> _Your task_:
In your copy, leave out the pictures; write out all the data exactly.

== == ==

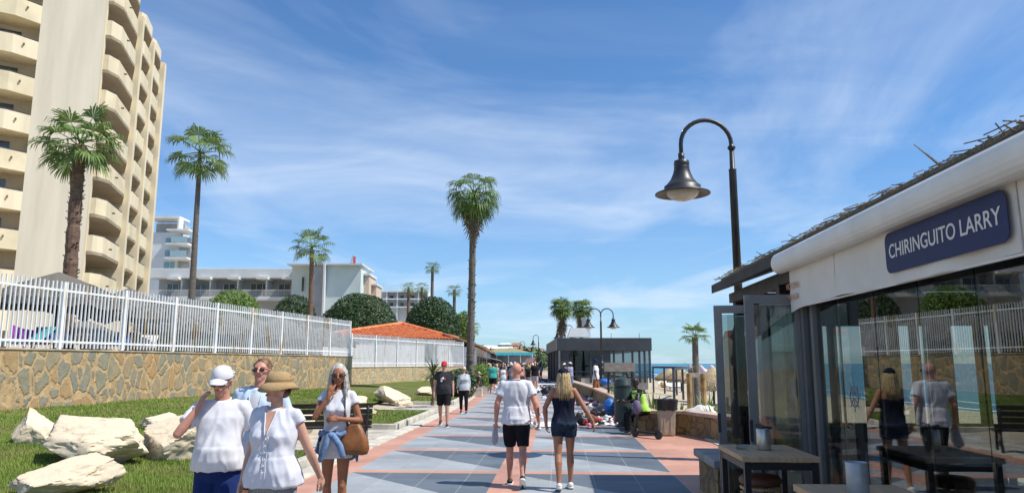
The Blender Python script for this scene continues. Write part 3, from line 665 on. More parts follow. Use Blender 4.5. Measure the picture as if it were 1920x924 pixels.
def frond(mb, o, az, el, L, fan, rg, n=20, droop=.5, drymb=None):
    """a fan palm leaf: bowed stalk, then pleated strips whose tips hang"""
    hd = Vector((math.cos(az), math.sin(az), 0)); p = [Vector(o)]; e = el
    for i in range(5):
        dr = hd * math.cos(e) + UP * math.sin(e); p.append(p[-1] + dr * L / 5); e -= droop * .16
    mb.tube(p, [.035 * fan, .028 * fan, .024 * fan, .02 * fan, .018 * fan, .015 * fan], 4)
    tip = p[-1]; dr = (p[-1] - p[-2]).normalized(); side = Vector((-hd.y, hd.x, 0)); nn = dr.cross(side)
    if nn.z < 0: nn = -nn
    for i in range(n):
        a = lerp(-1.75, 1.75, i / (n - 1)) + rg.uniform(-.05, .05); ln = fan * (1.0 - .16 * abs(a) / 1.9) * rg.uniform(.88, 1.08)
        q = dr * math.cos(a) + side * math.sin(a); q = (q + nn * .18 * abs(math.sin(a))).normalized()
        w = q.cross(nn).normalized() * fan * .042
        p0 = tip; p1 = p0 + q * ln * .55; q2 = (q * .8 - UP * (.30 + droop * .5) * rg.uniform(.4, 1.5)).normalized(); p2 = p1 + q2 * ln * .28; q3 = (q2 * .5 - UP * (.8 + droop * .6)).normalized(); p3 = p2 + q3 * ln * .24 * rg.uniform(.5, 1.5)
        o_ = len(mb.v); mb.v += [tuple(v) for v in (p0, p1 - w, p1 + w, p2 - w * .6, p2 + w * .6, p3)]
        mb.f += [(o_, o_ + 1, o_ + 2), (o_ + 1, o_ + 3, o_ + 4, o_ + 2), (o_ + 3, o_ + 5, o_ + 4)]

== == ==

> _Written answer_:
The Blender Python script for this scene continues. Write part 3, from line 665 on. More parts follow. Use Blender 4.5. Measure the picture as if it were 1920x924 pixels.
def frond(mb, o, az, el, L, fan, rg, n=20, droop=.5, drymb=None):
    """a fan palm leaf: bowed stalk, then pleated strips whose tips hang"""
    hd = Vector((math.cos(az), math.sin(az), 0)); p = [Vector(o)]; e = el
    for i in range(5):
        dr = hd * math.cos(e) + UP * math.sin(e); p.append(p[-1] + dr * L / 5); e -= droop * .16
    mb.tube(p, [.035 * fan, .028 * fan, .024 * fan, .02 * fan, .018 * fan, .015 * fan], 4)
    tip = p[-1]; dr = (p[-1] - p[-2]).normalized(); side = Vector((-hd.y, hd.x, 0)); nn = dr.cross(side)
    if nn.z < 0: nn = -nn
    for i in range(n):
        a = lerp(-1.75, 1.75, i / (n - 1)) + rg.uniform(-.05, .05); ln = fan * (1.0 - .16 * abs(a) / 1.9) * rg.uniform(.88, 1.08)
        q = dr * math.cos(a) + side * math.sin(a); q = (q + nn * .18 * abs(math.sin(a))).normalized()
        w = q.cross(nn).normalized() * fan * .042
        p0 = tip; p1 = p0 + q * ln * .55; q2 = (q * .8 - UP * (.30 + droop * .5) * rg.uniform(.4, 1.5)).normalized(); p2 = p1 + q2 * ln * .28; q3 = (q2 * .5 - UP * (.8 + droop * .6)).normalized(); p3 = p2 + q3 * ln * .24 * rg.uniform(.5, 1.5)
        o_ = len(mb.v); mb.v += [tuple(v) for v in (p0, p1 - w, p1 + w, p2 - w * .6, p2 + w * .6, p3)]
        mb.f += [(o_, o_ + 1, o_ + 2), (o_ + 1, o_ + 3, o_ + 4, o_ + 2), (o_ + 3, o_ + 5, o_ + 4)]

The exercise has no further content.